– Assieds-toi, je t’en prie…
– Merci…
– Un petit café ?
– Ce n’est pas de refus…
L’air lourd du mois de juillet écrasait la cour, les bêtes et les hommes. Les moissons n’allaient pas tarder à battre leur plein. Même les morts avaient chaud dans le cimetière de la plaine.
– Ca va les bêtes ? Avec cette chaleur…
– On fait aller…on attend des orages. Ca peut pas rester comme ça…

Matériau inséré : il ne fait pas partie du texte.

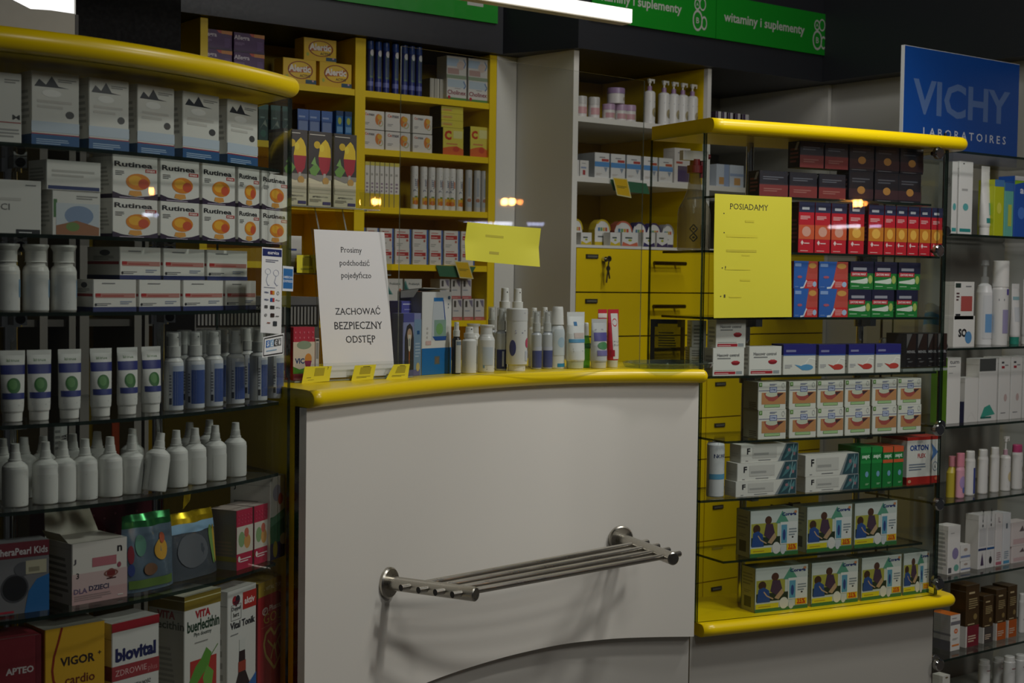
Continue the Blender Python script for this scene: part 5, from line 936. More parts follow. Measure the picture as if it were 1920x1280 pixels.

Elle m’avait invitée à passer. Quand je pouvais. L’idée de partager un moment avec elle entre les murs frais de la vieille cuisine. A l’abri de la torpeur du jour. La grande table en bois. Les mouvements lents de la vieille femme. Les tasses de café en porcelaine sur la nappe blanche. La grande horloge dans ce vaste été sans fin. Un havre. Je suis donc passée avant ma tournée du soir. Avant de soulager un peu les corps fatigués. Je regardais ses gestes lents et je reprenais des forces.
– Les enfants vont bien ?
– Je les ai eus hier. Oui, tout va bien. Ils vont à la plage tous les jours…Tu parles !
– Ce sont de bons petits…
– Oui, je n’ai pas à me plaindre.
Une mouche bourdonna à mon oreille. Se posa sur la nappe blanche. Petite tache noire que je me suis bien gardée de chasser. Les bêtes, ici, c’était sacré. Elle s’assit en face de moi, le corps pesant. Le regard aussi. Je n’avais pas remarqué jusqu’ici. Son regard. Un regard fatigué. Ca ne lui ressemblait pas.
– Les cousins arrivent bientôt !
– Oui. Première quinzaine du mois d’août. J’ai encore un peu de temps pour préparer la maison. Sidonie va m’aider.

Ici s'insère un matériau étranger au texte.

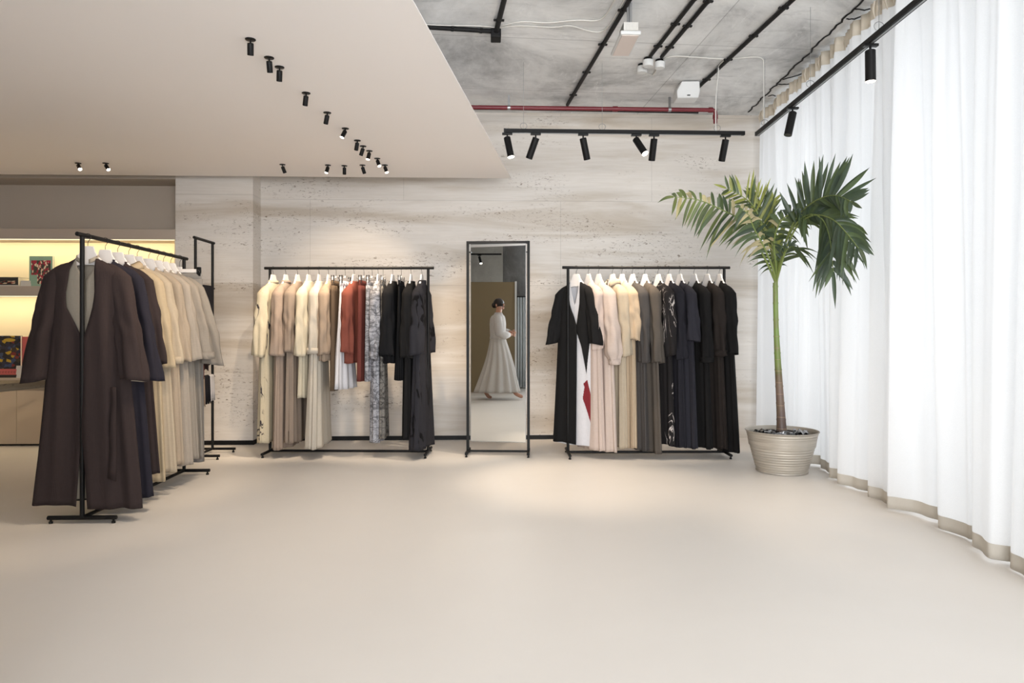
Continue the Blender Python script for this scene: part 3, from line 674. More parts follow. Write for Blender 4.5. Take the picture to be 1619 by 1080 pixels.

– Si tu as besoin d’un coup de main, nous sommes là aussi. Serge peut aller les chercher à la gare d’ailleurs.
– Nous avons le temps. Nous verrons.
Le ton était las. A la mesure de l’été. Et puis elle sortit de sa blouse une photographie en noir et blanc. Je la reconnus immédiatement. Mon grand-père. Son père.
– J’ai reçu un appel cette semaine…
L’horloge sonna trois heures. Suspendant la phrase. Un vrombissement de tracteur à l’extérieur. Des cris au loin. Des meuglements plutôt. Ce n’était pas l’heure de la traite pourtant. Un silence s’installait que j’avais du mal à briser. Je regardai la photo sur la nappe blanche. La mouche s’était posée sur le nez de mon grand-père. Ma tante l’en chassa. Geste inhabituel. Ses yeux s’étaient embués de larmes.
– Je te ressers…
– Non ça ira. J’en suis à mon quatrième de la journée. Si ça continue je ne dormirai pas de la nuit… Ca ne va pas ?
En guise de réponse, elle me tendit une feuille arrachée d’un carnet à spirales. Je reconnus son écriture. Un nom était griffonné, difficilement lisible suivi d’un numéro de téléphone. L’écriture était heurtée. Tremblante. Et puis cette phrase : « ce n’était pas un accident ».
Cette lecture à voix haute, en parallèle de ma lecture change l’impact du texte, c’est comme une variation, les accents, l’importance des phrases est différentes, comme un écho à ma lecture intérieure. C’est un autre texte. Bravo.
Merci pour ce retour Laurent. Je ne me rends pas compte – enfermée que je suis dans ma propre voix intérieure – à quel point la version audio peut différer de l’autre voix intérieure du lecteur extérieur. J’ai envie de mettre en voix toutes les propositions de ce cycle.
(elle vous avez invitée avant ?) (ou c’est par hasard ?) quel début …!(bravo)
oh des parenthèses à la façon de Wittig ! C’est drôle, je ne le concevais pas comme un début, ce texte. Alors chiche ! Quant à la question, il faut que je demande à mes personnages. Ils ne m’ont pas (encore) tout dit. Merci Piero en tout cas pour ce commentaire endialogué.